▶ _GIVEN TASK_: Please print exactly the lines below, from the start of the material up to and including the line with "plant on it')", but none of the pictures.

▶ _DATA SHOWN_:
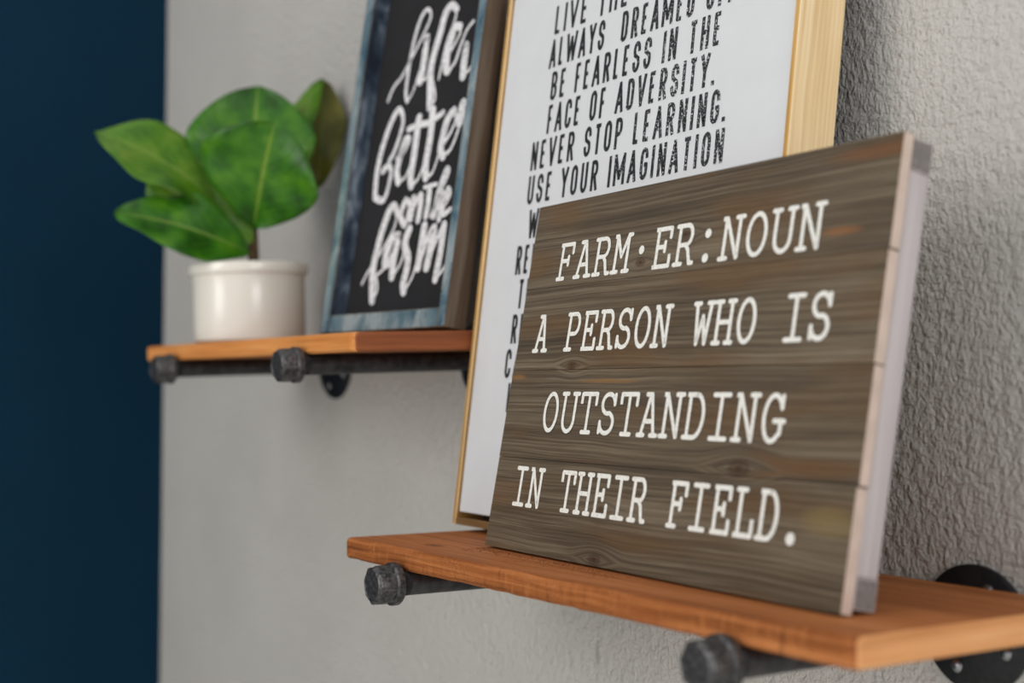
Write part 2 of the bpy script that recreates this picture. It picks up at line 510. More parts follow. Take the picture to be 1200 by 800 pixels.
LOW = tilt_matrix(0.0, -0.0042)
UPP = tilt_matrix(0.2014, 0.0348)
D1, D2 = 0.2363, 0.2207
LX0, LX1, UX0, UX1 = -0.5384, 0.0816, -1.1430, -0.5600
board('shelf_board', LX0, LX1, D1, LOW, [low_top, low_front, low_end], 3, 0.0026,
      'red brown rough wooden shelf board carrying the dark plank sign and gold edged print')
board('shelf_board', UX0, UX1, D2, UPP, [low_top, up_front, up_end], 11, 0.0016,
      'upper orange brown wooden shelf board with the potted plant on it')

# ------------------------------------------------------------------ pipe brackets
t = NT('black_iron', 0.5, 0.7)
nz = t.noise(t.obj(), 320, 3)
t.bump(nz, 0.35, 0.0006)
M_iron = t.base(t.ramp(t.noise(t.obj(), 90, 3), [(0.35, (0.035, 0.035, 0.038)), (0.7, (0.085, 0.083, 0.085))]))
M_cap = plain('grey_iron', (0.075, 0.073, 0.073), 0.4, 0.65, 0.35, 260)
M_screw = plain('steel_screw', (0.30, 0.30, 0.31), 0.35, 1.0)
M_flange = plain('black_iron_flange', (0.012, 0.012, 0.014), 0.45, 0.3, 0.25, 200)

RP = 0.0108
def bracket(xc, D, yc, H, tl, label):
    mw = tilt_matrix(H, tl)
    zc = -T - RP - 0.0002
    root = empty('pipe_bracket', mw @ Matrix.Translation((xc, 0, zc)))
    tag(root, label, 'bracket', 'black iron pipe brackets under the shelf boards')
    yf = -D - yc                       # cap centre
    # pipe, with a thread band near the cap
    prof = [(RP*0.8, 0.0), (RP, 0.002)]
    L = -yf - 0.003
    prof += [(RP, L-0.021), (RP*1.0, L-0.0205)]
    k = 0
    z0 = L-0.020
    while z0 + k*0.0018 < L:
        prof += [(RP*0.93, z0+k*0.0018), (RP*1.02, z0+k*0.0018+0.0009)]; k += 1
    prof += [(RP*0.9, L+0.004)]
    lathe('pipe', prof, (0, -0.003, 0), (0, -1, 0), M_iron, root, 36)
    # cap: banded mouth, ribbed body, domed end
    R = 0.0168
    cp = [(RP*1.0, 0.0), (R*1.04, 0.0), (R*1.1, 0.0012), (R*1.1, 0.0062), (R*1.03, 0.0076), (R*0.94, 0.0080), (R*0.93, 0.0215),
          (R*0.90, 0.0232), (R*0.80, 0.0246), (R*0.74, 0.0248), (R*0.70, 0.0243), (0.0001, 0.0246)]
    cap = lathe('pipe_cap', cp, (0, yf+0.011, 0), (0, -1, 0), M_cap, root, 64,
                squash=lambda a, h: 1.0 + (0.085 if (0.0078 < h < 0.0235 and (a*4/pi+0.3) % 1 < 0.24) else 0.0))
    # flange on the wall (untilted would be the same to a hair)
    fl = lathe('flange', [(0.0445, 0.0), (0.0455, 0.0012), (0.0455, 0.0040), (0.0440, 0.0052), (0.0150, 0.0060), (0.0125, 0.0068),
                          (0.0118, 0.0165), (RP*1.02, 0.0180)], (0, -0.0002, 0), (0, -1, 0), M_flange, root, 56)
    for q in range(4):
        a = pi/4 + q*pi/2 + 0.35
        lathe('screw', [(0.0048, 0), (0.0046, 0.0012), (0.0030, 0.0024), (0.0012, 0.0027), (0.0010, 0.0019), (0.0001, 0.0019)],
              (0.031*cos(a), -0.0058, 0.031*sin(a)), (0, -1, 0), M_screw, root, 16)
    return root

bracket(-0.4323, D1, 0.0158, 0.0, -0.0042, 'pipe bracket with grey cap at the left end of the lower shelf')
bracket(-0.0168, D1, 0.0158, 0.0, -0.0042, 'pipe bracket and round wall flange under the right end of the lower shelf')
bracket(-1.0340, D2, 0.0158, 0.2014, 0.0348, 'pipe bracket under the left end of the upper shelf, below the plant')
bracket(-0.6700, D2, 0.0158, 0.2014, 0.0348, 'pipe bracket with banded cap under the right end of the upper shelf')

# ------------------------------------------------------------------ plank sign
SW, SH, ST = 0.4372, 0.3068, 0.0288
TP = 0.0098
sign = empty('wooden_plank_sign', frame_matrix((-0.4054, -0.1684, 0.0026), -0.0528, 0.186))
tag(sign, 'dark brown plank sign with white typewriter lettering, leaning at the front of the lower shelf', 'sign')

orange, tan = srgb(150, 100, 58), srgb(138, 116, 72)
pk = [(0.0944, 0.1593, 0.0042), (0.1699, 0.242, 0.0045), (0.3237, 0.0839, 0.0075), (0.1696, 0.0049, 0.0055), (0.1684, 0.0438, 0.0035), (0.224, 0.2592, 0.004)]
pp = [(0.392, 0.2515, 0.022, 0.004, orange), (0.4173, 0.0596, 0.030, 0.011, srgb(132, 112, 66)), (0.150, 0.1530, 0.055, 0.0022, srgb(150, 108, 56)),
      (0.42, 0.3015, 0.055, 0.006, srgb(120, 74, 38)), (0.0100, 0.1555, 0.014, 0.003, srgb(150, 108, 60)), (0.39, 0.095, 0.07, 0.008, srgb(110, 74, 38))]
plank_m = wood('dark_stained_planks', srgb(56, 46, 36), srgb(88, 75, 58), srgb(134, 120, 100), rough=0.66, knots=pk, patches=pp,
               bump=1.0, grain=1.8, tone=srgb(104, 76, 46), lohi=(0.43, 0.60, 0.82), fine=0.36, sat=srgb(62, 34, 16), spec=0.3)
pink = plain('raw_plank_edge', srgb(198, 178, 164), 0.7, 0, 0.05, 60)
stile_m = wood('pale_washed_stile', srgb(166, 158, 158), srgb(182, 174, 174), srgb(196, 188, 188), along=2, across=1, grain=0.6, bump=0.2)
endg = plain('grey_end_grain', srgb(118, 112, 110), 0.8, 0, 0.12, 250)
cuts = [0.0, 0.0788, 0.1560, 0.2300, SH]
for k in range(4):
    z0, z1 = cuts[k], cuts[k+1]
    j = [(0.0006, -0.0007), (-0.0006, 0.0004), (0.0009, 0.0), (0.0, 0.0003)][k]
    p = box('plank', 0.0+j[0], SW+j[1], [0.0, 0.0004, 0.0, 0.0003][k], TP, z0+(0.00014 if k else 0), z1-0.00014, [plank_m, pink], sign, 0.0005,
            {'+x': 1, '-x': 1})
# bottom battens are cut to the lean so they clear the shelf
lo = 0.0042
for z0, z1, nm in ((lo, lo+0.020, 'bottom'), (SH-0.0225, SH-0.0015, 'top')):
    box('back_rail', 0.0005, SW-0.0008, TP, ST, z0, z1, [stile_m, endg], sign, 0.0008, {'+x': 1, '-x': 1})
for x0, x1 in ((0.001, 0.036), (SW-0.037, SW-0.0012)):
    box('back_stile', x0, x1, TP, ST-0.0004, lo+0.0203, SH-0.0228, stile_m, sign, 0.0008)

t = NT('white_paint', 0.6)
o_ = t.obj()
M_white = t.base(t.ramp(t.noise(o_, 500, 3), [(0.30, srgb(196, 192, 180)), (0.5, srgb(232, 230, 222))]))

def slab_line(txt, x0, pitch, z, cap, w, y, parent, mat):
    vs, fs = [], []
    for i, ch in enumerate(txt + ' '):
        lx = x0 + i*pitch
        lw = pitch*0.93
        def mp(p): return (lx + w*0.3 + p[0]*(lw-w*0.6), z + w/2 + p[1]*(cap-w))
        if ch == ' ':
            if vs: mesh_obj('lettering', vs, fs, mat, parent)
            vs, fs = [], []
        elif ch == '\u2022': disc(vs, fs, lx+pitch*0.45, z+cap*0.52, 0.0036, y)
        elif ch == ':':
            disc(vs, fs, lx+pitch*0.45, z+cap*0.68, 0.0036, y); disc(vs, fs, lx+pitch*0.45, z+cap*0.12, 0.0036, y)
        elif ch == '.': disc(vs, fs, lx+pitch*0.42, z+cap*0.11, 0.0042, y)
        else:
            for s, st in enumerate(SLAB[ch]):
                ribbon(vs, fs, [mp(p) for p in st], w, y - s*3e-6)

for txt, x0, pitch, z, cap in (('FARM\u2022ER:NOUN', 0.0471, 0.0276, 0.2344, 0.0338), ('A PERSON WHO IS', 0.0280, 0.02465, 0.1713, 0.0340),
                               ('OUTSTANDING', 0.0612, 0.0278, 0.1020, 0.0350), ('IN THEIR FIELD.', 0.0332, 0.02435, 0.0374, 0.0345)):
    slab_line(txt, x0, pitch, z, cap, 0.0036, -0.00025, sign, M_white)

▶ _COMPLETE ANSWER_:
Write part 2 of the bpy script that recreates this picture. It picks up at line 510. More parts follow. Take the picture to be 1200 by 800 pixels.
LOW = tilt_matrix(0.0, -0.0042)
UPP = tilt_matrix(0.2014, 0.0348)
D1, D2 = 0.2363, 0.2207
LX0, LX1, UX0, UX1 = -0.5384, 0.0816, -1.1430, -0.5600
board('shelf_board', LX0, LX1, D1, LOW, [low_top, low_front, low_end], 3, 0.0026,
      'red brown rough wooden shelf board carrying the dark plank sign and gold edged print')
board('shelf_board', UX0, UX1, D2, UPP, [low_top, up_front, up_end], 11, 0.0016,
      'upper orange brown wooden shelf board with the potted plant on it')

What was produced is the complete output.